Data lines:
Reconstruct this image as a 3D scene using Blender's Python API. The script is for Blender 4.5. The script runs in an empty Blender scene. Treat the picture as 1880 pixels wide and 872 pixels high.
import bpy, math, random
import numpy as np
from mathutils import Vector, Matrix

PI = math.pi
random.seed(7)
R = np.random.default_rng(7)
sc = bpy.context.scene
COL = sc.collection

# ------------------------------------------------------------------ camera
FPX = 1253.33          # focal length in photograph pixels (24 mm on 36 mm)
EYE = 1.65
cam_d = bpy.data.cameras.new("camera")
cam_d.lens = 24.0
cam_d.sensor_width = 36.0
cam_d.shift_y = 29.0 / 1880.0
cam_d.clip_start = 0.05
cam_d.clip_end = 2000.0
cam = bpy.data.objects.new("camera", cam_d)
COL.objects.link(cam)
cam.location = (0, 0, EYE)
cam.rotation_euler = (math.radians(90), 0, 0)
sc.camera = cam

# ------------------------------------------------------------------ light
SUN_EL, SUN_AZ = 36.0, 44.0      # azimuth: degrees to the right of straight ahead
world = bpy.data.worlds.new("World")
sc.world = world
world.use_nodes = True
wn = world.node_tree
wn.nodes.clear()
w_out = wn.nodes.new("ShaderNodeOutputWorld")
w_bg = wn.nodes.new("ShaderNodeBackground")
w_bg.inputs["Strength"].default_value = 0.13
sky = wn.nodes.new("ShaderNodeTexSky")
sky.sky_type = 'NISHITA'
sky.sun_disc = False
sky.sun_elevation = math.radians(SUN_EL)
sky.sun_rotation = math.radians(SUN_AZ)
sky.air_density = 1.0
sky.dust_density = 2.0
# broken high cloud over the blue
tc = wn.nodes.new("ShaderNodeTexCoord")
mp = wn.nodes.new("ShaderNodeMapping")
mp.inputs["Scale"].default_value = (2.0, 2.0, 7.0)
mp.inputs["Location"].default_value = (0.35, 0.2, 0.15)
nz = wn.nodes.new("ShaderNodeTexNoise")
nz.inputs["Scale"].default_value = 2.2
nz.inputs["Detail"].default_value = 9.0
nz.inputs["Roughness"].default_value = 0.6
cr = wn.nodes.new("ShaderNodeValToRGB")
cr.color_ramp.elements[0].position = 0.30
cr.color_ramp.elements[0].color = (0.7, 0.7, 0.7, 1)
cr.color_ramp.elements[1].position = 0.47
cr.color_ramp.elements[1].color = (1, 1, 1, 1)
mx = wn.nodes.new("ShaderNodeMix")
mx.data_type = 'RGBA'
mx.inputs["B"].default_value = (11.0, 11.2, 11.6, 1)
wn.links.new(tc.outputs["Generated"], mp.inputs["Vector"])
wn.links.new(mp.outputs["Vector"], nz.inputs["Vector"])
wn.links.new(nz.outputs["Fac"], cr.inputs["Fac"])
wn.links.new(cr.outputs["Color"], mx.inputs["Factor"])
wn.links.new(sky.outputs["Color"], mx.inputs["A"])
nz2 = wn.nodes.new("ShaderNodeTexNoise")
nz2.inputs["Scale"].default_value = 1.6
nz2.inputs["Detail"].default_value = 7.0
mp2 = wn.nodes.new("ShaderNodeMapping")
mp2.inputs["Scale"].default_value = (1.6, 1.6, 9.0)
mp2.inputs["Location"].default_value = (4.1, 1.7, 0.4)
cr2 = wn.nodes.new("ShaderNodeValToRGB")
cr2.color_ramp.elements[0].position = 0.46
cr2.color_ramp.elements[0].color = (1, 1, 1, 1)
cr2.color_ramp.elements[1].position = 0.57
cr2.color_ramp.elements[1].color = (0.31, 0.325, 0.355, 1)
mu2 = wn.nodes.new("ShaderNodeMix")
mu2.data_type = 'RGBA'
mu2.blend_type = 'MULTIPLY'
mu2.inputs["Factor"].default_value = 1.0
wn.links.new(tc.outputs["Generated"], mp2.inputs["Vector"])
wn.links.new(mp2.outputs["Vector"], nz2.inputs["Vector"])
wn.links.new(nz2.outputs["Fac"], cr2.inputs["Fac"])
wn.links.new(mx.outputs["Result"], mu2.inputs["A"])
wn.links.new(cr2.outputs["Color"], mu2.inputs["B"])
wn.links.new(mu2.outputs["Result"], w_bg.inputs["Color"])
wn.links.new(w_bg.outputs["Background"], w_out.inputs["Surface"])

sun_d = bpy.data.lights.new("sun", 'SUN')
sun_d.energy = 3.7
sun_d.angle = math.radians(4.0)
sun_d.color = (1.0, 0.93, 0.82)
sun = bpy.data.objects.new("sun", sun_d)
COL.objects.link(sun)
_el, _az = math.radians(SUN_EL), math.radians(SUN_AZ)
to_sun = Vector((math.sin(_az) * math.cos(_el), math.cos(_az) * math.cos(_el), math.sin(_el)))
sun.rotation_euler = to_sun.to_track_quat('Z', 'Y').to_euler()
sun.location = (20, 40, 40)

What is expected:
Return exactly the opening lines of the listing above, ending with the line that has "COL = sc.collection".

Worked answer:
Reconstruct this image as a 3D scene using Blender's Python API. The script is for Blender 4.5. The script runs in an empty Blender scene. Treat the picture as 1880 pixels wide and 872 pixels high.
import bpy, math, random
import numpy as np
from mathutils import Vector, Matrix

PI = math.pi
random.seed(7)
R = np.random.default_rng(7)
sc = bpy.context.scene
COL = sc.collection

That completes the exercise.